GIVEN REQUEST: Go through the listing beneath this task and return every line that carries the string "Blender".

RECORDS TO USE:
begin
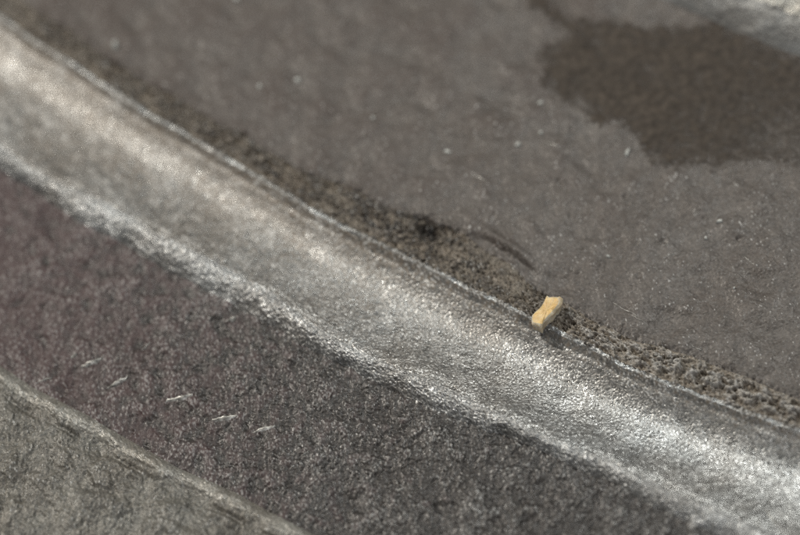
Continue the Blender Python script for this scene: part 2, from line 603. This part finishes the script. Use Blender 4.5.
def ico():
    global ICO
    if ICO is None:
        import bmesh
        bm = bmesh.new(); bmesh.ops.create_icosphere(bm, subdivisions=1, radius=1.0)
        vs = np.array([v_.co[:] for v_ in bm.verts]); fs = [[v_.index for v_ in f.verts] for f in bm.faces]
        bm.free(); ICO = (vs, fs)
    return ICO


def simple_mat(name, c, metallic, rough_, c2=None, sc=4000):
    mt, nt, bs = mat(name)
    tc = node(nt, "ShaderNodeTexCoord")
    nz = node(nt, "ShaderNodeTexNoise"); nz.inputs["Scale"].default_value = sc; nz.inputs["Detail"].default_value = 4
    nt.links.new(tc.outputs["Object"], nz.inputs["Vector"])
    rp = node(nt, "ShaderNodeValToRGB")
    c2 = c2 or tuple(k * 0.7 for k in c)
    rp.color_ramp.elements[0].position = .35; rp.color_ramp.elements[0].color = (*c2, 1)
    rp.color_ramp.elements[1].position = .65; rp.color_ramp.elements[1].color = (*c, 1)
    nt.links.new(nz.outputs["Fac"], rp.inputs["Fac"]); nt.links.new(rp.outputs["Color"], bs.inputs["Base Color"])
    bs.inputs["Metallic"].default_value = metallic; bs.inputs["Roughness"].default_value = rough_
    return mt


# crumbs of corrosion lodged in the seam: too many and small to pick apart
gr = np.random.default_rng(21)
iv, ifc = ico()
M_crumb = metal_mat("brown_crumb", (0.035, 0.027, 0.020), (0.20, 0.175, 0.145), 0.1, 0.55, 0.4, coarse=1500)
M_crust = metal_mat("grey_crust_crumb", (0.09, 0.080, 0.068), (0.36, 0.345, 0.32), 0.3, 0.5, 0.4, coarse=1500)
for xa, xb, count, big, mt, lab in ((-60, 545, 1150, .15, M_crumb, "dark brown crumbs lodged in the pitted band"),
                                    (565, 860, 520, .11, M_crust, "grey crumbs on the pale crust beyond the yellow chip")):
    gv, gf, b0 = [], [], 0
    for _ in range(count):
        x = gr.uniform(xa, xb)
        t_ = np.clip(gr.normal(0.5, 0.24), 0.05, .95)
        i = int(np.argmin(np.abs(xs_line - x)))
        v_ = vE[i] * (1 - t_) + vA[i] * t_
        x_, y_ = xy_of(U[i], v_)
        if math.hypot((x_ - 503) / 36, (y_ - 259) / 20) < 1 or math.hypot(x_ - 547, y_ - 312) < 20:
            continue
        c, j_, i_ = height_at(x_, y_)
        if n20[j_, i_] + 0.5 * n60[j_, i_] < gr.normal(-0.25, .25):
            continue
        r_ = 0.028 + big * gr.random() ** 3.5
        vv = iv * (r_ * gr.uniform(.65, 1.3, 3)) * gr.uniform(.7, 1.25, (len(iv), 1)) + c + np.array([0, 0, r_ * 0.15])
        gf += [[k + b0 for k in f] for f in ifc]
        gv.append(vv); b0 += len(vv)
    me = mesh_from("corrosion_crumbs", np.concatenate(gv) * MM, gf, smooth=False)
    part("corrosion_crumbs", me, mt, kind="stuff", label=lab)

# scratches gouged in the groove: a raised bright burr each
M_burr = simple_mat("bright_burr", (0.40, 0.385, 0.355), 0.5, 0.45, (0.10, 0.095, 0.088))


def burr(name, x0, y0, x1, y1, w, h, seed, material=M_burr):
    q = np.random.default_rng(seed)
    n = 12
    bend = q.uniform(-1.2, 1.2)
    vs, fs = [], []
    for k in range(n + 1):
        t_ = k / n
        x_, y_ = x0 + (x1 - x0) * t_, y0 + (y1 - y0) * t_
        c, ex, ey = tangent_frame(x_, y_)
        dx, dy = x1 - x0, y1 - y0
        ln = math.hypot(dx, dy)
        nrm = (-dy / ln) * ex + (dx / ln) * ey
        f = math.sin(math.pi * min(max(t_, .03), .97)) ** 0.45 * q.uniform(.85, 1.12)
        zb = c[2] - 0.03
        side = q.uniform(-.15, .15) * w * nrm + nrm * (bend * (4 * t_ * (1 - t_) - .5))
        for a_, hz in ((-1, 0), (-.45, .75), (0.05, 1.0), (.5, .6), (1, 0)):
            p_ = c + side + nrm * (w * f * a_ * q.uniform(.92, 1.08))
            p_[2] = zb + (h * f * q.uniform(.75, 1.2) + .03) * hz
            vs.append(p_ * MM)
    for k in range(n):
        for j in range(4):
            a_ = k * 5 + j
            fs.append((a_, a_ + 1, a_ + 6, a_ + 5))
    return part(name, mesh_from(name, vs, fs), material)


SCR = [(80, 369, 103, 360, 3.0, .17), (107, 389, 127, 378, 2.4, .16), (165, 402, 193, 397, 3.0, .12), (212, 422, 237, 417, 3.1, .12),
       (252, 433, 276, 428, 2.8, .12), (140, 352, 150, 343, 1.2, .08), (300, 458, 309, 452, 1.4, .08), (395, 492, 404, 489, 1.6, .09), (70, 359, 77, 355, 1.8, .1), (37, 384, 53, 379, 1.1, .07), (228, 322, 236, 317, 2.6, .12)]
for k, a_ in enumerate(SCR):
    burr("scratch", *a_, seed=40 + k)
# faint scratches on the face beside the crust and beyond the pocket
for k, a_ in enumerate([(612, 304, 640, 321, 0.7, .05), (628, 316, 652, 330, 0.6, .04), (470, 176, 486, 185, 0.7, .04), (545, 148, 562, 153, .8, .04),
                        (660, 262, 676, 257, .7, .03), (742, 262, 752, 270, .7, .03), (690, 345, 703, 352, .9, .05)]):
    burr("scratch", *a_, seed=90 + k)
# thin pale scratch across the bead's near end
burr("scratch", 764, 505, 784, 532, .7, .05, 77)

# ------------------------------------------------------------------ loose things on the face
def place(o, x, y):
    c, ex, ey = tangent_frame(x, y)
    o.location = Vector(c * MM) + Vector((0, 0, 0))
    return c, ex, ey


M_flake = simple_mat("bright_flake", (0.42, 0.42, 0.39), 0.1, 0.6, (0.30, 0.30, 0.28))


def flake(x, y, L_, W_, ang, label, cat="flake", seed=0):
    q = np.random.default_rng(seed)
    c, ex, ey = tangent_frame(x, y)
    a_ = math.radians(ang)
    d1 = ex * math.cos(a_) + ey * math.sin(a_); d2 = -ex * math.sin(a_) + ey * math.cos(a_)
    n = 9
    top, bot = [], []
    for k in range(n):
        t_ = 2 * math.pi * k / n
        r_ = q.uniform(.75, 1.15)
        p_ = d1 * (L_ * math.cos(t_) * r_) + d2 * (W_ * math.sin(t_) * r_)
        bot.append(p_ * 1.0 + np.array([0, 0, -0.02]))
        top.append(p_ * .75 + np.array([0, 0, 0.05 * W_ * q.uniform(.7, 1.5)]))
    vs = bot + top + [np.array([0, 0, 0.07 * W_])]
    fs = [(k, (k + 1) % n, n + (k + 1) % n, n + k) for k in range(n)] + [(n + k, n + (k + 1) % n, 2 * n) for k in range(n)]
    me = mesh_from("metal_flake", np.array(vs) * MM, fs, smooth=False)
    me.materials.append(M_flake)
    o = bpy.data.objects.new("metal_flake", me)
    col.objects.link(o)
    o.location = c * MM
    o["label"] = label; o["category"] = cat; o["group"] = "pale flakes lying on the dark face"
    return o


flake(624.5, 158, 5.0, 1.7, -62, "short pale sliver just below the lower edge of brown stain", seed=1)
flake(115, 48, 3.0, 4.2, 10, "pale blurred flake beside the bead's far upper end", seed=2)
flake(258, 90, 2.6, 2.0, 0, "round pale speck high above the pitted band, blurred", seed=3)
flake(295, 84, 2.6, 2.2, 0, "brightest round speck on the blurred middle of upper face", seed=4)
flake(371, 122, 2.2, 1.6, 0, "tiny speck midway between pitted band and top edge", seed=5)
flake(445, 155, 4.5, 1.5, 15, "small curved flake above the widest stretch of pitting", seed=6)
flake(516, 149, 3.4, 1.6, -25, "pale flake on open face left of the brown stain", seed=7)
flake(537, 108, 3.6, 1.6, -20, "pale flake touching the stain's lower left corner", seed=8)
flake(538, 149 - 11, 2.2, 1.4, -20, "faint flake between the stain and the sliver", seed=9)
flake(703, 243, 1.7, 1.4, 0, "bright speck on bare face right of the yellow chip", seed=10)
flake(717, 227, 4.0, 1.8, -10, "pale smudge like flake under the stain's faded end", seed=11)
flake(732, 293, 1.6, 1.3, 0, "lowest tiny speck on the face above the crusty band", seed=12)
flake(606, 259, 2.2, 1.6, 10, "small speck on face between yellow chip and stain", seed=13)
flake(234, 4, 3.4, 2.4, 30, "large blurred pale speck at the top edge", seed=14)

# the yellow chip lying on the seam, turned up on its side
chip = bpy.data.objects.new("yellow_chip", None)
col.objects.link(chip)
c, ex, ey = tangent_frame(546, 316)
c[2] = max(height_at(540, 322)[0][2], height_at(552, 308)[0][2]) - 0.04
chip.location = c * MM
chip["label"] = "small yellow chip with pale edge lying across the seam beside the bead"
chip["category"] = "chip"
outline = np.array([(546.5, 296), (549.5, 297.2), (552.5, 297), (556, 297.2), (560, 296.6), (563, 299), (562.2, 303), (559.5, 306.8), (556.5, 310), (553, 313.8),
                    (549, 317.6), (545, 321), (542.8, 324.5), (541.5, 328), (538.5, 326), (535, 325.2), (531.5, 324), (531.2, 320), (532, 315.5),
                    (535.5, 312), (539.5, 308.4), (542.6, 304.5), (544.6, 300)], float)
HC = 0.58
yb = on_plane(546, 312, c[2] + HC)
tops, bots = [], []
q = np.random.default_rng(5)
for (x_, y_) in outline:
    tz = c[2] + HC + 0.06 * math.sin(x_ * .9) + q.uniform(-.03, .03)
    t3 = on_plane(x_, y_, tz) - c
    tops.append(t3)
    b3 = t3 * np.array([.9, .9, 0]) + np.array([0, 0, -0.05])
    b3[:2] += (on_plane(549, 316, c[2])[:2] - on_plane(546, 312, c[2] + HC)[:2]) * 0.0
    bots.append(b3)
n = len(outline)
ctr = np.mean(tops, 0)
rings = [bots]
for f, dz_ in ((.35, .0), (.8, .0), (1.0, -.0)):
    rings.append([b_ * (1 - f) + t_ * f + np.array([q.uniform(-.02, .02), q.uniform(-.02, .02), 0]) for b_, t_ in zip(bots, tops)])
side_v = [p_ for r_ in rings for p_ in r_]
side_f = [(k * n + j, k * n + (j + 1) % n, (k + 1) * n + (j + 1) % n, (k + 1) * n + j) for k in range(3) for j in range(n)]
M_chip = simple_mat("yellow_grain", (0.52, 0.375, 0.18), 0.0, 0.5, (0.40, 0.25, 0.085), sc=2600)
M_pale = simple_mat("pale_grain_edge", (0.56, 0.50, 0.39), 0.0, 0.5, (0.40, 0.32, 0.21), sc=3000)
for mt in (M_chip, M_pale):
    b_ = mt.node_tree.nodes["Principled BSDF"]
    b_.inputs["Subsurface Weight"].default_value = 0.35
    b_.inputs["Subsurface Radius"].default_value = (1.0, 0.6, 0.3)
    b_.inputs["Subsurface Scale"].default_value = 0.0004
# pale bevel round the top, widest along the side turned to the viewer
inner = []
for (x_, y_), t_ in zip(outline, tops):
    w_ = 0.10 + 0.30 * max(0.0, ((x_ - 547) * 0.75 + (y_ - 312) * 0.45) / 12.0)
    w_ = min(w_, 0.42)
    f_ = 1.0 - w_
    p_ = ctr * (1 - f_) + np.array(t_) * f_
    inner.append(p_ + np.array([0, 0, 0.07 + q.uniform(-.02, .02)]))
side_v += inner
side_f += [(3 * n + j, 3 * n + (j + 1) % n, 4 * n + (j + 1) % n, 4 * n + j) for j in range(n)]
me = mesh_from("pale_edge", np.array(side_v) * MM, side_f)
part("pale_edge", me, M_pale, parent=chip)
top_v, top_f = list(inner), []
for f in (.8, .55, .25):
    for t_ in inner:
        p_ = ctr * (1 - f) + np.array(t_) * f
        top_v.append(p_ + np.array([0, 0, 0.03 + q.uniform(-.04, .04)]))
top_v.append(ctr + np.array([0, 0, .06]))
for k in range(3):
    top_f += [(k * n + j, k * n + (j + 1) % n, (k + 1) * n + (j + 1) % n, (k + 1) * n + j) for j in range(n)]
top_f += [(3 * n + j, 3 * n + (j + 1) % n, 4 * n) for j in range(n)]
me = mesh_from("yellow_face", np.array(top_v) * MM, top_f)
part("yellow_face", me, M_chip, parent=chip)
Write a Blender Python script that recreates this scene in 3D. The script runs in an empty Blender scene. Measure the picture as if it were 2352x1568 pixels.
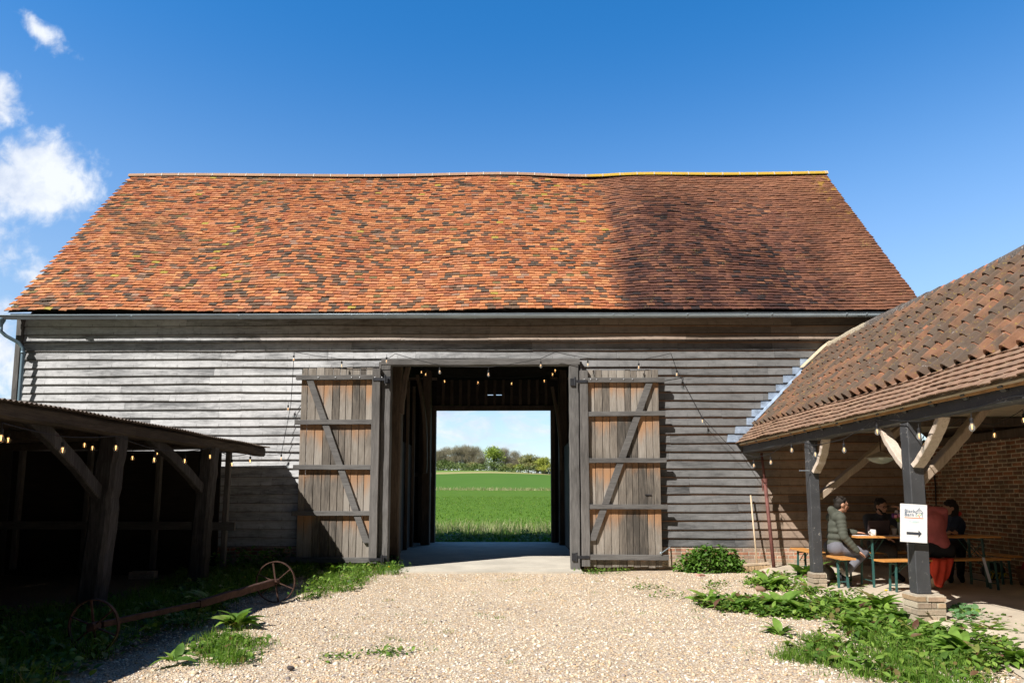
end
SOLUTION FOR THIS EXERCISE:
Continue the Blender Python script for this scene: part 2, from line 603. This part finishes the script. Use Blender 4.5.
Write a Blender Python script that recreates this scene in 3D. The script runs in an empty Blender scene. Measure the picture as if it were 2352x1568 pixels.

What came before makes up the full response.